● **Given records**:
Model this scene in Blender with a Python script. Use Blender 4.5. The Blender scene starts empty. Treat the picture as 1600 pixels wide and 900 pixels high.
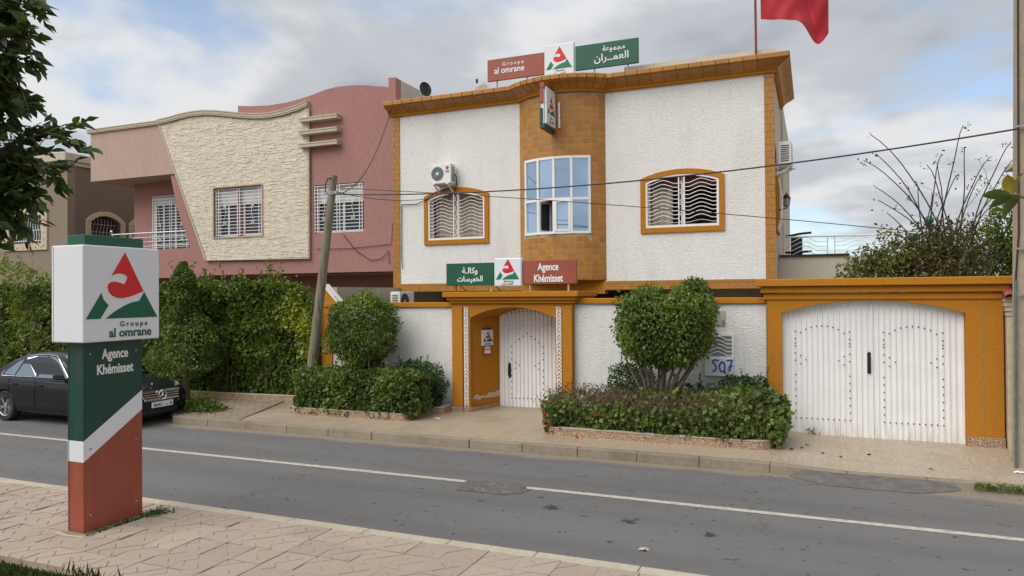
import bpy, bmesh, math, random
import numpy as np
from mathutils import Vector, Matrix, noise
from mathutils.geometry import tessellate_polygon
random.seed(7); RNG = np.random.default_rng(7)
R = math.radians
scene = bpy.context.scene
COL = scene.collection

# ------------------------------------------------------------------ camera
CAM = Vector((0, 0, 2.6))
yaw, pit, rol = R(22.62), R(0.51), R(-0.43)
fw = Vector((-math.sin(yaw) * math.cos(pit), math.cos(yaw) * math.cos(pit), math.sin(pit)))
rt = Vector((math.cos(yaw), math.sin(yaw), 0))
up = rt.cross(fw)
rt, up = rt * math.cos(rol) + up * math.sin(rol), -rt * math.sin(rol) + up * math.cos(rol)
cam = bpy.data.objects.new('camera', bpy.data.cameras.new('camera'))
COL.objects.link(cam)
cam.matrix_world = Matrix(((rt.x, up.x, -fw.x, CAM.x), (rt.y, up.y, -fw.y, CAM.y), (rt.z, up.z, -fw.z, CAM.z), (0, 0, 0, 1)))
cam.data.sensor_width = 36
cam.data.lens = 1132 / 1600 * 36
cam.data.clip_start = 0.05
cam.data.clip_end = 3000
scene.camera = cam

# ------------------------------------------------------------------ sky, sun, exposure
SUN_EL, SUN_AZ = R(50), R(-148)         # azimuth clockwise from +Y: behind the camera, to its left
sd = Vector((math.sin(SUN_AZ) * math.cos(SUN_EL), math.cos(SUN_AZ) * math.cos(SUN_EL), math.sin(SUN_EL)))
sun = bpy.data.objects.new('sun', bpy.data.lights.new('sun', 'SUN'))
COL.objects.link(sun)
sun.data.energy = 1.5
sun.data.angle = R(55)
sun.data.color = (1, .975, .92)
sun.rotation_euler = sd.to_track_quat('Z', 'Y').to_euler()
world = bpy.data.worlds.new('World'); scene.world = world; world.use_nodes = True
wn, wl = world.node_tree.nodes, world.node_tree.links
wn.clear()
def wnode(t, **k):
    n = wn.new(t)
    for a, b in k.items():
        if a in n.inputs: n.inputs[a].default_value = b
        else: setattr(n, a, b)
    return n
sky = wnode('ShaderNodeTexSky', sky_type='NISHITA', sun_disc=False, sun_elevation=SUN_EL, sun_rotation=SUN_AZ, altitude=450)
geo = wnode('ShaderNodeTexCoord')
sep = wnode('ShaderNodeSeparateXYZ'); wl.new(geo.outputs['Generated'], sep.inputs[0])
def wmath(op, a, b=0.0):
    n = wnode('ShaderNodeMath', operation=op)
    for i, x in enumerate((a, b)):
        if isinstance(x, (int, float)): n.inputs[i].default_value = x
        else: wl.new(x, n.inputs[i])
    return n.outputs[0]
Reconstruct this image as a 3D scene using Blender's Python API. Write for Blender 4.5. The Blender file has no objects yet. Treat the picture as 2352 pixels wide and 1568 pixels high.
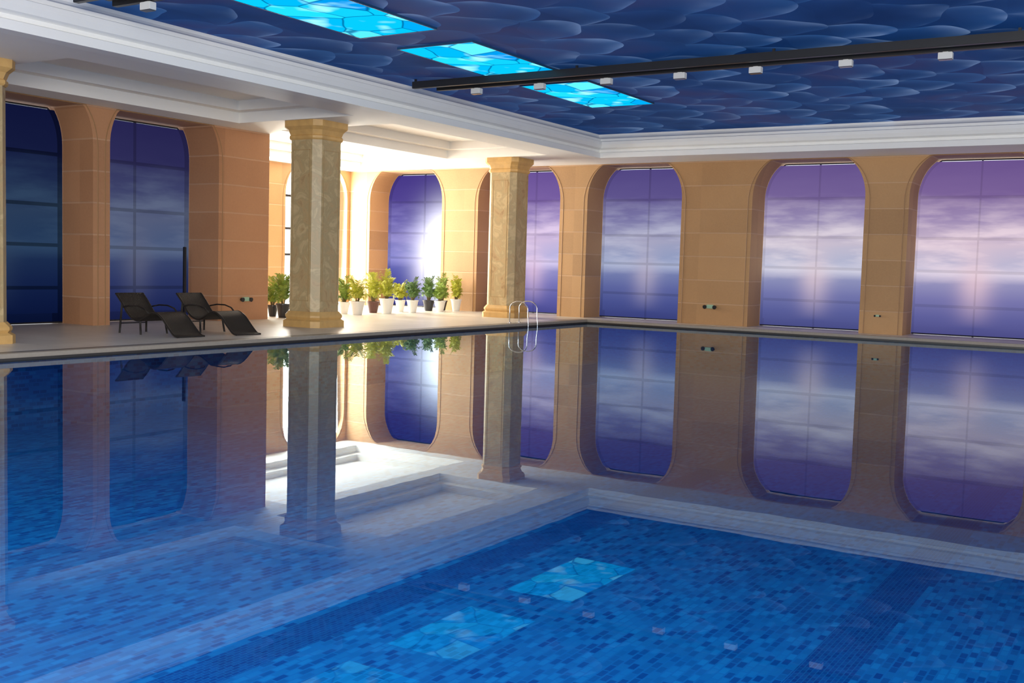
import bpy, bmesh, math, random
from mathutils import Vector, Matrix
random.seed(4)
SC=bpy.context.scene; COL=SC.collection
try: SC.view_settings.view_transform='Standard'
except Exception: pass
PI=math.pi
# ---------------------------------------------------------------- camera
F_,PT,RL,PS,CX,CY=2452.58,0.07097,0.02808,0.55758,13.586,-25.597
_R=Vector((math.cos(PS),math.sin(PS),0));_F0=Vector((-math.sin(PS),math.cos(PS),0));_Z=Vector((0,0,1))
_F=math.cos(PT)*_F0-math.sin(PT)*_Z;_U=math.sin(PT)*_F0+math.cos(PT)*_Z
cam=bpy.data.cameras.new('camera');co=bpy.data.objects.new('camera',cam);COL.objects.link(co)
r_=math.cos(RL)*_R+math.sin(RL)*_U;u_=math.cos(RL)*_U-math.sin(RL)*_R
m=Matrix((( r_.x,u_.x,-_F.x,CX),(r_.y,u_.y,-_F.y,CY),(r_.z,u_.z,-_F.z,1.5),(0,0,0,1)))
co.matrix_world=m; cam.sensor_width=36; cam.lens=F_/2352*36; cam.clip_end=300
SC.camera=co
def unproj(px,py,axis,val):
    dx,dy=px-1176,py-784
    xi=dx*math.cos(RL)+dy*math.sin(RL); yi=-dx*math.sin(RL)+dy*math.cos(RL)
    d=_R*(xi/F_)-_U*(yi/F_)+_F; C=Vector((CX,CY,1.5)); t=(val-C[axis])/d[axis]
    return C+t*d
# ---------------------------------------------------------------- dims
ZD=.087; ZC=4.38; ZT=4.99; CB=.47; YW=1.11; XL=-4.54; XA=-9.4; YE=-7.4; ZW=4.365
XE=23; YN=-33
COLX=-2.08; COLY=[-.85,-8.51,-16.17]
# ---------------------------------------------------------------- node helper
class NT:
    def __init__(s,name):
        s.m=bpy.data.materials.new(name); s.m.use_nodes=True; s.t=s.m.node_tree; s.t.nodes.clear()
        s.out=s.t.nodes.new('ShaderNodeOutputMaterial')
    def n(s,ty,**k):
        x=s.t.nodes.new(ty)
        for a,b in k.items(): setattr(x,a,b)
        return x
    def set(s,inp,v):
        if isinstance(v,bpy.types.NodeSocket): s.t.links.new(v,inp)
        elif v is not None:
            if isinstance(v,(tuple,list)) and len(v)==3 and inp.type=='RGBA': v=(*v,1)
            inp.default_value=v
    def math(s,op,a,b=None,c=None,clamp=False):
        x=s.n('ShaderNodeMath',operation=op); x.use_clamp=clamp
        s.set(x.inputs[0],a)
        if b is not None: s.set(x.inputs[1],b)
        if c is not None: s.set(x.inputs[2],c)
        return x.outputs[0]
    def mix(s,f,a,b,mode='MIX'):
        x=s.n('ShaderNodeMix',data_type='RGBA',blend_type=mode)
        s.set(x.inputs[0],f);s.set(x.inputs[6],a);s.set(x.inputs[7],b); return x.outputs[2]
    def pos(s):
        g=s.n('ShaderNodeNewGeometry'); x=s.n('ShaderNodeSeparateXYZ'); s.t.links.new(g.outputs['Position'],x.inputs[0]); return g.outputs['Position'],x.outputs
    def obj(s):
        g=s.n('ShaderNodeTexCoord'); x=s.n('ShaderNodeSeparateXYZ'); s.t.links.new(g.outputs['Object'],x.inputs[0]); return g.outputs['Object'],x.outputs
    def comb(s,x,y,z):
        c=s.n('ShaderNodeCombineXYZ'); s.set(c.inputs[0],x);s.set(c.inputs[1],y);s.set(c.inputs[2],z); return c.outputs[0]
    def noise(s,vec,scale,detail=3,rough=.5,dist=0):
        x=s.n('ShaderNodeTexNoise'); 
        if vec is not None: s.set(x.inputs['Vector'],vec)
        x.inputs['Scale'].default_value=scale;x.inputs['Detail'].default_value=detail;x.inputs['Roughness'].default_value=rough;x.inputs['Distortion'].default_value=dist
        return x.outputs[0]
    def ramp(s,f,stops,interp='LINEAR'):
        x=s.n('ShaderNodeValToRGB'); e=x.color_ramp; e.interpolation=interp
        while len(e.elements)<len(stops): e.elements.new(.5)
        for i,(p,c) in enumerate(stops):
            e.elements[i].position=p; e.elements[i].color=(*c,1) if len(c)==3 else c
        s.set(x.inputs[0],f); return x.outputs[0]
    def rng(s,v,a,b,c=0,d=1):
        x=s.n('ShaderNodeMapRange'); s.set(x.inputs[0],v)
        for i,q in enumerate((a,b,c,d)): x.inputs[i+1].default_value=q
        return x.outputs[0]
    def bump(s,h,st=.3,dist=.02):
        x=s.n('ShaderNodeBump'); x.inputs['Strength'].default_value=st;x.inputs['Distance'].default_value=dist;s.set(x.inputs['Height'],h);return x.outputs[0]
    def pbsdf(s,col,rough=.5,metal=0,normal=None,em=None,es=0,spec=.5):
        x=s.n('ShaderNodeBsdfPrincipled'); s.set(x.inputs['Base Color'],col);s.set(x.inputs['Roughness'],rough);s.set(x.inputs['Metallic'],metal)
        x.inputs['Specular IOR Level'].default_value=spec
        if normal is not None:s.set(x.inputs['Normal'],normal)
        if em is not None:s.set(x.inputs['Emission Color'],em);s.set(x.inputs['Emission Strength'],es)
        s.t.links.new(x.outputs[0],s.out.inputs[0]); return s.m
def simple(name,col,rough=.5,metal=0,var=.12,scale=8,spec=.5):
    a=NT(name); p,_=a.pos(); n=a.noise(p,scale)
    c=a.mix(n,tuple(v*(1-var) for v in col),tuple(min(1,v*(1+var)) for v in col))
    return a.pbsdf(c,rough,metal,spec=spec)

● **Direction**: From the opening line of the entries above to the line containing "COL = scene.collection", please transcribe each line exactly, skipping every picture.

● **Result below**:
Model this scene in Blender with a Python script. Use Blender 4.5. The Blender scene starts empty. Treat the picture as 1600 pixels wide and 900 pixels high.
import bpy, bmesh, math, random
import numpy as np
from mathutils import Vector, Matrix, noise
from mathutils.geometry import tessellate_polygon
random.seed(7); RNG = np.random.default_rng(7)
R = math.radians
scene = bpy.context.scene
COL = scene.collection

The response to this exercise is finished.